| Stated task |
Skip the pictures, please, and write out exactly the lines from the opening of the data through the line containing "SC.cycles.volume_bounces = 0".

| Information shown |

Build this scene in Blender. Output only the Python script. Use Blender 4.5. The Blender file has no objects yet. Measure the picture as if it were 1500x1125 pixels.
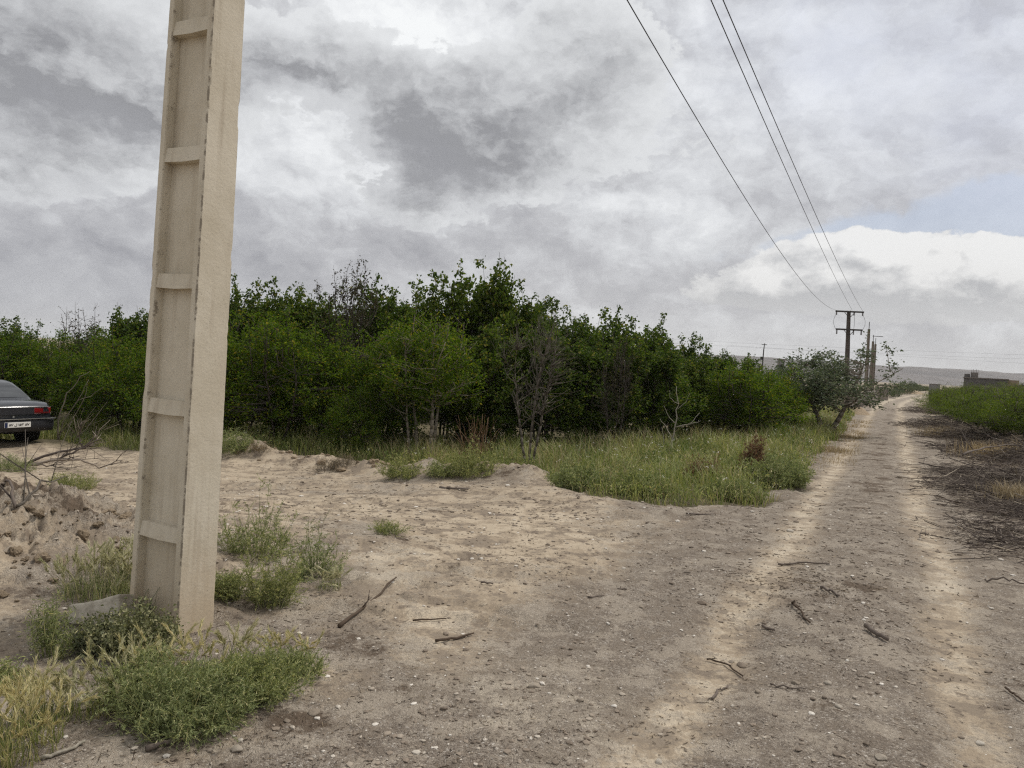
import bpy, bmesh, math, random
import numpy as np
from mathutils import Vector, Matrix

SC = bpy.context.scene
COL = SC.collection
RNG = np.random.default_rng(11)
random.seed(5)
HC = 1.75                                  # eye height of the photographer

# ---------------------------------------------------------------- camera
cam_d = bpy.data.cameras.new('camera')
cam = bpy.data.objects.new('camera', cam_d)
COL.objects.link(cam)
cam_d.sensor_width = 36.0
cam_d.lens = 1091.0 / 1500.0 * 36.0
cam_d.clip_start = 0.05
cam_d.clip_end = 30000.0
cam.matrix_world = (Matrix.Translation((0, 0, HC)) @ Matrix.Rotation(math.radians(90 - 1.7), 4, 'X')
                    @ Matrix.Rotation(math.radians(3.0), 4, 'Z'))
SC.camera = cam
vs = SC.view_settings
vs.view_transform = 'Standard'
vs.look = 'None'
vs.exposure = 0.33
vs.gamma = 1.0
SC.render.resolution_x, SC.render.resolution_y = 1024, 768
SC.cycles.use_denoising = False
SC.cycles.filter_width = 1.25
SC.cycles.use_adaptive_sampling = True
SC.cycles.adaptive_threshold = 0.01
SC.cycles.max_bounces = 8
SC.cycles.transparent_max_bounces = 8
SC.cycles.volume_bounces = 0


# ---------------------------------------------------------------- node helper
class S:
    """a socket that can be used in arithmetic"""
    nt = None

    def __init__(self, sock): self.s = sock

    @staticmethod
    def val(n, i, v):
        if isinstance(v, S): S.nt.links.new(v.s, n.inputs[i])
        else: n.inputs[i].default_value = v

    def _m(op, *a, clamp=False):
        n = S.nt.nodes.new('ShaderNodeMath'); n.operation = op; n.use_clamp = clamp
        for i, v in enumerate(a): S.val(n, i, v)
        return S(n.outputs[0])

    def __add__(a, b): return S._m('ADD', a, b)
    def __radd__(a, b): return S._m('ADD', b, a)
    def __sub__(a, b): return S._m('SUBTRACT', a, b)
    def __rsub__(a, b): return S._m('SUBTRACT', b, a)
    def __mul__(a, b): return S._m('MULTIPLY', a, b)
    def __rmul__(a, b): return S._m('MULTIPLY', b, a)
    def __truediv__(a, b): return S._m('DIVIDE', a, b)
    def __neg__(a): return S._m('MULTIPLY', a, -1.0)


def mth(op, *a, clamp=False): return S._m(op, *a, clamp=clamp)
def sat(a): return S._m('ADD', a, 0.0, clamp=True)


def node(kind, **kw):
    n = S.nt.nodes.new(kind)
    for k, v in kw.items(): setattr(n, k, v)
    return n


def sstep(a, b, x):
    n = node('ShaderNodeMapRange', interpolation_type='SMOOTHSTEP')
    S.val(n, 0, x); S.val(n, 1, a); S.val(n, 2, b); n.inputs[3].default_value = 0; n.inputs[4].default_value = 1
    return S(n.outputs[0])


def noise(vec, scale, detail=4, rough=0.55, dist=0.0, lac=2.0, out=0, typ='FBM'):
    n = node('ShaderNodeTexNoise', noise_dimensions='3D')
    n.noise_type = typ
    if vec is not None: S.nt.links.new(vec.s, n.inputs['Vector'])
    n.inputs['Scale'].default_value = scale
    n.inputs['Detail'].default_value = detail
    n.inputs['Roughness'].default_value = rough
    n.inputs['Lacunarity'].default_value = lac
    n.inputs['Distortion'].default_value = dist
    return S(n.outputs[out])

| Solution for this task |
Build this scene in Blender. Output only the Python script. Use Blender 4.5. The Blender file has no objects yet. Measure the picture as if it were 1500x1125 pixels.
import bpy, bmesh, math, random
import numpy as np
from mathutils import Vector, Matrix

SC = bpy.context.scene
COL = SC.collection
RNG = np.random.default_rng(11)
random.seed(5)
HC = 1.75                                  # eye height of the photographer

# ---------------------------------------------------------------- camera
cam_d = bpy.data.cameras.new('camera')
cam = bpy.data.objects.new('camera', cam_d)
COL.objects.link(cam)
cam_d.sensor_width = 36.0
cam_d.lens = 1091.0 / 1500.0 * 36.0
cam_d.clip_start = 0.05
cam_d.clip_end = 30000.0
cam.matrix_world = (Matrix.Translation((0, 0, HC)) @ Matrix.Rotation(math.radians(90 - 1.7), 4, 'X')
                    @ Matrix.Rotation(math.radians(3.0), 4, 'Z'))
SC.camera = cam
vs = SC.view_settings
vs.view_transform = 'Standard'
vs.look = 'None'
vs.exposure = 0.33
vs.gamma = 1.0
SC.render.resolution_x, SC.render.resolution_y = 1024, 768
SC.cycles.use_denoising = False
SC.cycles.filter_width = 1.25
SC.cycles.use_adaptive_sampling = True
SC.cycles.adaptive_threshold = 0.01
SC.cycles.max_bounces = 8
SC.cycles.transparent_max_bounces = 8
SC.cycles.volume_bounces = 0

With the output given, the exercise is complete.